K-State (9-16, 2-10 Big 12) was dominant in its wire-to-wire opening-set win. Conversely, the match’s final three sets saw 22 tied scores along with nine lead changes. KU (21-4, 10-2 Big 12) closed Set 3 on an 11-3 run to take a 2-1 match lead, hitting .500, before finishing the comeback in the fourth set.
“I thought we competed hard,” said Fritz. “I thought, at times, we were playing good volleyball. I think we are still trying to become the team that we are capable of becoming and doing things consistently well.
“I thought we were the better serve and pass team early. Then late, when those things started breaking down, they [Kansas] got a lot better as the match went. Their quick hitters got a lot more involved and they started to manage their errors a lot better. The momentum for us shifted and changed a little bit late in the match.”
Though Zumach was the only Wildcat to reach double-figure kills, libero Reilly Killeen and opposite Bryna Vogel recorded 20 and 18 digs, respectively, to lead the defense. Freshman Brynn Carlson, junior Macy Flowers and redshirt freshman Peyton Williams all added three blocks.
K-State limited KU to just six kills to go with six errors (.000) in the opening set. Zumach had a set-high four kills while Brynn Carlson added three to help the Cats hit .243 (14 kills, 5 errors, 37 total attacks). K-State led from start to finish in the frame, jumping out to a quick 7-2 lead and never looking back. Carlson picked up the first two aces of her Wildcat career in the set.
In Set 2, the Cats rushed out to an early 8-3 lead after an ace by setter Sarah Dixon, only to see the Jayhawks claw back and level the score at 12. After exchanging blows, the sides found themselves locked at 19 before KU finished the set on a 6-2 spurt to take the set 25-21. The back-and-forth set saw a total of nine tied scores and four lead changes. Flowers led the Wildcat offense with three kills in the set to go with a pair of blocks.

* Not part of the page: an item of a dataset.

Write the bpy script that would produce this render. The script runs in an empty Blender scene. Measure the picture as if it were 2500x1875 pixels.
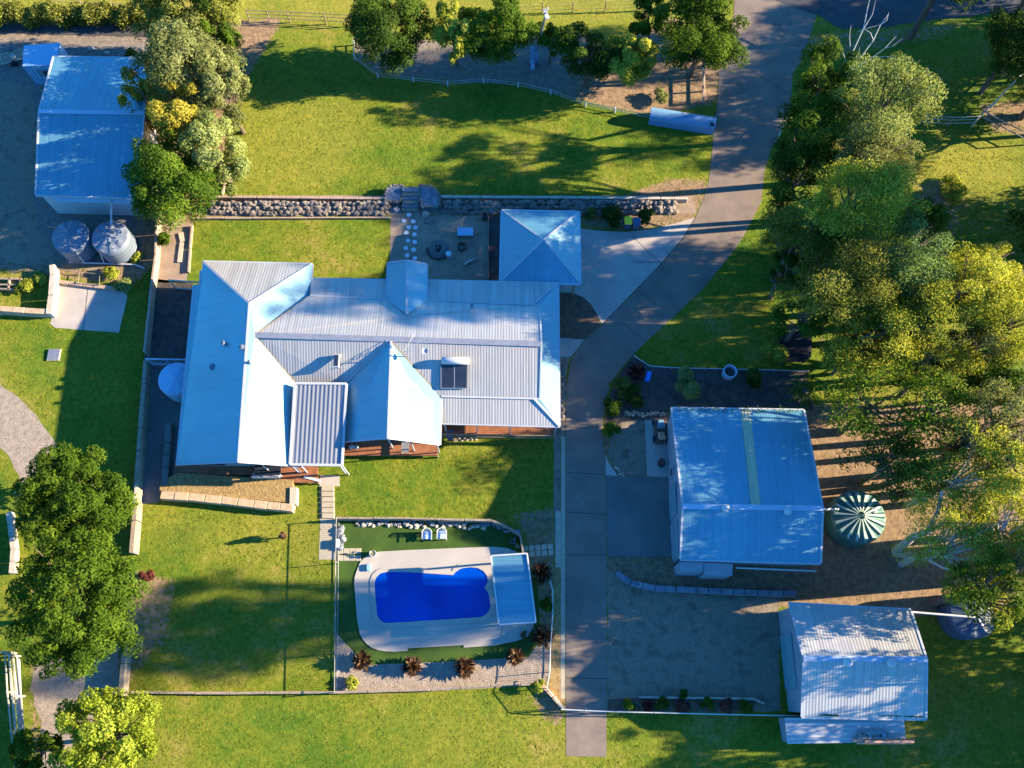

The match’s third set saw eight ties, as five straight points by the Jayhawks turned an 8-8 score into a 13-8 game. K-State crawled with two at 14-12, but KU closed the frame on an 11-3 run as it hit a match-best .500 in the set (17k-2e-30ta). Elle Sandbothe, Vogel and Zumach each tallied three kills in the set without an attacking error.
After falling behind early in Set 4, K-State used a 10-3 run midway through the frame to take a 17-16 lead. The teams traded points and the Cats trailed by one at 23-22 before back-to-back blocks by the Jayhawks closed out the match. Zumach recorded six of K-State’s 12 kills in the final set.
Dixon and fellow setter Brooke Smith handed out 23 and 19 assists, respectively. Vogel ended with eight kills and Flowers was the team’s efficiency leader at .294 (6k-1e-17ta).
KU finished with a .196 hitting percentage to K-State’s .182. The Jayhawks recorded one more kill (48-47), one more assist (45-44), one more block (7.0-6.0) and two more digs (66-64) than the Cats in the match.